The weak amplitude of these bursts does not allow them to be interpreted as clicks. The burst is interpreted as the burst of a voiceless consonant, as in the case shown in Figure 1, because the following consonant is voiceless. When it is followed by a voiced consonant it is interpreted as the burst of a voiced consonant.
When small vocoids appear in CC sequences, whether nasal or oral, they are the result of a sequence of consonant gestures. Data of Figure 2 show that no bilabial oral closure exists after the voiced bilabial nasal [m]. When the bilabial closure is released, there is a rearward
movement of the tongue going to the velar place of articulation. This is detectable as the AFo trace that becomes negative. Since the velar closure is not formed yet, there is a short-lived resonance in the vocal tract, which results as the vocoid.

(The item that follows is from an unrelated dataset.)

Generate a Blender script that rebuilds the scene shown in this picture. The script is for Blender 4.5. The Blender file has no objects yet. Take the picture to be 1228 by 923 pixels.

Variations in the temporal realization of gestures involved in the production of prenasalized consonants were also observed by (Doke 1931) and (Maddieson 1990) in Shona .
Eastern Shona dialects show the following pattern of variation in the word for dog: [imga] ~ [ibɤ] ~ [iməga] ~ [imbga] ~ [imʘga]. This can be related to the diachronic evolution from
Proto Bantu: *ɲ–bua > m-bwa > m-bɤ > m-bga.